I had an epiphany today.  No one really knows what they want to be when they grow up.  Everyone is in and out of reality.  We teeter on the edge of the non-existence of what we assume to be true.  I know that statement sounds confusing, but really - we are all walking this tightrope and on one side if/when we fall there is one thing, and the other side holds something entirely different.  Many times I have struggled with the feelings of "I have to decide now what I want" - - Guess what...I don't need to know what is to come.  I don't have to decide anything today or tomorrow either actually.  How about - - I just live.  I wonder how many other people think about all the crap like I do all day/night..My mind seems to run in circles and in overtime a lot, and this causes me to second guess and make strange assumptions.  Well, I'm glad I thought about all this today, but I think way too much.  A very sweet friend of mine pointed out the assumption thing, and I want him to know that I was listening, and this is definitely not my first rodeo with this subject.
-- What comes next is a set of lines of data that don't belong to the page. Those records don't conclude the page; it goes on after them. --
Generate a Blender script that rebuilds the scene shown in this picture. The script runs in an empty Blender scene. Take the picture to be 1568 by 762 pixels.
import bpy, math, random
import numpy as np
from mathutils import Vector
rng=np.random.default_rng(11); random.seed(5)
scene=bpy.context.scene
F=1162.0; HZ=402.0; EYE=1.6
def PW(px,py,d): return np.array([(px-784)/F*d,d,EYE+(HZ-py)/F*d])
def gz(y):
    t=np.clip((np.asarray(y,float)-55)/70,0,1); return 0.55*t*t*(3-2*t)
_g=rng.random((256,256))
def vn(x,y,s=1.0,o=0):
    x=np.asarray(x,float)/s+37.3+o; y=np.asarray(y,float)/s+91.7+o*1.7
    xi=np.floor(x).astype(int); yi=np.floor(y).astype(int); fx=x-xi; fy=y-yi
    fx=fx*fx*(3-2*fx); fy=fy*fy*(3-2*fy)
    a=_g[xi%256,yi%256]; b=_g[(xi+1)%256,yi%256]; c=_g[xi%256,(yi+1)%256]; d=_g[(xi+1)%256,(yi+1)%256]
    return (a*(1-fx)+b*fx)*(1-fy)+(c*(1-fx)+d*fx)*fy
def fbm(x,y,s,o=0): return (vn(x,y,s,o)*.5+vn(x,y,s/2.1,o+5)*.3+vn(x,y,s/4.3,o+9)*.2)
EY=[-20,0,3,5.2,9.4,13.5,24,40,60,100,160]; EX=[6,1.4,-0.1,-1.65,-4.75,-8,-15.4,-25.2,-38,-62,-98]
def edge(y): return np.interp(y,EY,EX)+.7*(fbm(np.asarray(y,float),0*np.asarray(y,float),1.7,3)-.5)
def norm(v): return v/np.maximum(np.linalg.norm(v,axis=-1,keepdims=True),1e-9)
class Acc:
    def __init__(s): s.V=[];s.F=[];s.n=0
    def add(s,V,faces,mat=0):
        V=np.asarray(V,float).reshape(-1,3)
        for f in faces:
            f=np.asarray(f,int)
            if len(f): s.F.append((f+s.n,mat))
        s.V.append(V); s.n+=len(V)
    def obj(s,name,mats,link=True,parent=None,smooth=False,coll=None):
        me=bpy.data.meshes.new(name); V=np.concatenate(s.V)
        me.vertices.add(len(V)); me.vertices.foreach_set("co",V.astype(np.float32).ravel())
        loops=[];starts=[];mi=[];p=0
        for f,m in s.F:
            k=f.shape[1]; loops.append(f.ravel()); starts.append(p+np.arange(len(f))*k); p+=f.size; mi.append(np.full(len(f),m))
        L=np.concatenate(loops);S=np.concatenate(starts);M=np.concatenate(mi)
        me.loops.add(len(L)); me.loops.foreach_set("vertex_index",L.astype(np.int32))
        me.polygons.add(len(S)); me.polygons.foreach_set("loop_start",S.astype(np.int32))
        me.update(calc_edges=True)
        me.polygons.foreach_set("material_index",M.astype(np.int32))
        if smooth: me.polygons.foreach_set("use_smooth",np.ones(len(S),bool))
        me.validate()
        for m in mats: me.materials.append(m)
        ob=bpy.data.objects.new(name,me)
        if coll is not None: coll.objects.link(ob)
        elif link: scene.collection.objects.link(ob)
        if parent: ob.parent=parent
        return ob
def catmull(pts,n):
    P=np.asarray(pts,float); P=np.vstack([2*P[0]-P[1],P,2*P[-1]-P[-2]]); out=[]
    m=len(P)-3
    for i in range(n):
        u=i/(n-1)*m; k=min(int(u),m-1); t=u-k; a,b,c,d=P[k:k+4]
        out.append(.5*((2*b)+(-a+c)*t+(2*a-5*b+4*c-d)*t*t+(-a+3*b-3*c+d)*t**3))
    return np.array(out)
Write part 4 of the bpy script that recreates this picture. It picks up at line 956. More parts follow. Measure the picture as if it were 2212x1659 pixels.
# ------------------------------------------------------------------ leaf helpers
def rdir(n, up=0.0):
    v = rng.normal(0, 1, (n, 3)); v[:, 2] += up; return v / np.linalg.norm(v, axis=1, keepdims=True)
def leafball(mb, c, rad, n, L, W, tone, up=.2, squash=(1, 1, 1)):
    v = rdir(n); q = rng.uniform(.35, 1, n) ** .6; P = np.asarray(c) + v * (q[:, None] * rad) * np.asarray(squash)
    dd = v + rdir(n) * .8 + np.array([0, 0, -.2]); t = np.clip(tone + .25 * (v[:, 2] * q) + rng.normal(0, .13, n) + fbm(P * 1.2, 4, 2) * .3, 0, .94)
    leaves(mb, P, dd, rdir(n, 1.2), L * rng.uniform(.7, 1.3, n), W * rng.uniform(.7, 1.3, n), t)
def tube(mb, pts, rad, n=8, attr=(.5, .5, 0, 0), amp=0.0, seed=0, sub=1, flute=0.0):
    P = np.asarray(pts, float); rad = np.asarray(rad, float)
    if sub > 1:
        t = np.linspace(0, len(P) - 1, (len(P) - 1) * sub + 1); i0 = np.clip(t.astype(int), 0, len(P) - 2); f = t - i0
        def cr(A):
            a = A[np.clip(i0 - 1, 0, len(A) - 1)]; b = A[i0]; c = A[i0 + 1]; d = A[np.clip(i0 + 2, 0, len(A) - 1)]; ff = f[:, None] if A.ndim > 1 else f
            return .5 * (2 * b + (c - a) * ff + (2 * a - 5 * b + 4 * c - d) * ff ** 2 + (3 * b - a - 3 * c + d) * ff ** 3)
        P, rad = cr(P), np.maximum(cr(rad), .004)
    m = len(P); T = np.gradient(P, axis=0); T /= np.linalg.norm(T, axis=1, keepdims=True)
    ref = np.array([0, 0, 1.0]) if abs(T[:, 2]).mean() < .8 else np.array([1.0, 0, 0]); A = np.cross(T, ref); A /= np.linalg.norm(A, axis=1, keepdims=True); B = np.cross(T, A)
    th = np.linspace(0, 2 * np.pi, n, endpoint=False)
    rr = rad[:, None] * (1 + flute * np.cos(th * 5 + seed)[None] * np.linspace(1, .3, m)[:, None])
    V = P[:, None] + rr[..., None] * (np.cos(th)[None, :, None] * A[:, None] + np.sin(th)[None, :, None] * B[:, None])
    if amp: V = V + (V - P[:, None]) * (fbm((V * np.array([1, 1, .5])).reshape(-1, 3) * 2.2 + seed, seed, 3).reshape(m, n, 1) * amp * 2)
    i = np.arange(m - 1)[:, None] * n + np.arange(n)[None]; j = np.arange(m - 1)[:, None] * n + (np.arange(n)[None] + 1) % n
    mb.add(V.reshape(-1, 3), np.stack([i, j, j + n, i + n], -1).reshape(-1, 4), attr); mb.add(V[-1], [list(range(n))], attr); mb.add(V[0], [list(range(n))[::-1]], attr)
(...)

Also, I will do what I want to do in the end.  I do not like being told what I can and can't do.  If I want to, I will do it.  And actually telling me not to do something sometimes pushes me in the complete opposite direction.  Mind you, I'm trying to be mindful of my decisions and not hurt anyone along the way.  I'm sure I'm guilty of telling people what they should or shouldn't do, but that's certainly not my place, so if I have done this to you, I sincerely apologize.  I once had a kid that worked for me that i told he was too young to have kids, seriously that is still my opinion, but who am I to tell him that.  I did tell him, and of course, he didn't listen, so why did I even offer up that opinion.  People inherently think they need to help others out along their course, but that does not work really.  Live and learn.

So on a much lighter note - I left work at 4:45 and was in Greenwood at 5:15...woot..I am not going to know what to do with all this extra evening time.  Love that..And now I'm doing this so I can go to dinner with a very good man and my bro (he's a good man too) and his fabulous wife..might even see the most beautiful two year old girl tonight..and to think in a month..I'll be able to do this a lot - That is exciting for us!

I know I told you all this last night - but it does mean a lot to me to have you all in my life, even if it's only this way.  Love you all.